Les préoccupations du président ne sont pas celles des travailleurs
Madagascar
En ce début d’année nouvelle, le chef d’État malgache a voulu montrer qu’il se soucie des sans abris et des pauvres. Il a effectué une petite visite dans un quartier insalubre d’Antananarivo appelé « La Réunion kely » et distribué un peu de nourriture à des familles qui y vivent dans la misère à proximité des bennes à ordures non ramassées en putréfaction en cette saison pluvieuse. Comme à son habitude, il n’a pas été avare de promesses en tous genres, celle notamment d’un enlèvement imminent des bennes remplies et du nettoyage des détritus facteurs de prolifération des rats, responsables des épidémies telle que la peste.

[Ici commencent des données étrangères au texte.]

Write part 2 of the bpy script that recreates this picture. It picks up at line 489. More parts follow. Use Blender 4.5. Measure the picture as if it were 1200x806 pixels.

Il a aussi rendu visite aux sans-abris qui ont élu domicile à l’intérieur des deux tunnels de la capitale. Quelques paniers de victuailles ont été distribués et les images ont été reprises en boucle par les télévisions. Les familles qui n’ont pas d’autre choix que celui d’habiter ces lieux de façon permanente, ont reçu la promesse d’avoir leur frais de transport remboursé si elles choisissaient de retourner vivre dans les villages qu’elles ont quittés, chassées par la misère qui sévit gravement dans les campagnes. Comme s’il suffisait de cette somme dérisoire pour que leur éventuelle existence campagnarde devienne à nouveau viable.
Peu de temps avant que le président ne multiplie aumônes, paroles mielleuses et bonnes actions, plusieurs centaines de travailleurs de deux sociétés de textile situées dans la zone franche d’Andraharo, venaient d’être jetés à la rue sous prétexte de carnets de commandes insuffisamment remplis. Les représentants des travailleurs accompagnés par des responsables syndicaux, ont tenté d’être reçus par les représentants de l’État pour leur expliquer leur situation, mais ils n’ont trouvé que portes closes et des forces de répression pour les disperser sans ménagement.
D’ailleurs la férocité des patrons des entreprises du textile à l’égard de leurs salariés n’est pas chose nouvelle. Certaines sociétés affichent une prospérité florissante.
C’est par exemple le cas de Soniamada qui fait partie d’un grand groupe à l’échelle de l’Océan Indien avec des ramifications sur le continent africain. Cela ne les empêche pas de procéder périodiquement à des « dégraissages d’effectifs ». Ils jettent à la rue les travailleurs les plus vulnérables à commencer par ceux qui sont usés par le travail, estimés moins productifs. Ils se débarrassent aussi de ceux qui arrivent en fin de contrat d’essai, pour, quelque temps après, en embaucher des nouveaux plus frais et valides, avec des salaires et des contrats toujours révisés à la baisse.
Les patrons profitent de la période actuelle de crise, en ce moment difficile où le chômage frappe fort et où ils rencontrent peu de résistance organisée de la part des travailleurs, pour imposer des conditions de travail démentes. De nombreux avantages qui existaient il y a quelque temps tel que le 13ème mois ou des primes à l’intéressement, sont remis en question. Dans le même temps les prix des denrées de base et particulièrement celui riz, flambent. Ce phénomène sera accentué de façon conséquente rapidement puisqu’une augmentation importante de la taxe sur les carburants va entrer en application dès le début de cette nouvelle année et entraînera par voie de conséquence une hausse brutale des prix de toutes les denrées.
La pauvreté qui frappe de plus en plus fort sur les ménages et la détérioration des conditions de vie des classes pauvres, ne semblent pas faire partie des préoccupations des gens qui gouvernent. La seule chose qui compte pour eux c’est d’essayer de se faire élire à nouveau en 2018 car cette année est celle des élections présidentielles et législatives. Le président est dans les rangs ainsi que ses adversaires des grands partis de gouvernement. Les uns comme les autres se trouvent déjà en précampagne électorale et multiplient les discours démagogiques suivis de quelques actes symboliques, susceptibles de leur point de vue de les porter ou de les maintenir au pouvoir.
Espérons qu’en cette nouvelle année, les travailleurs aussi bien malgaches que ceux des autres pays, renouent avec la conscience de leurs intérêts de classe et leurs traditions de lutte, pour faire en sorte qu’ils ne soient pas continuellement sacrifiés sur l’autel des profits patronaux.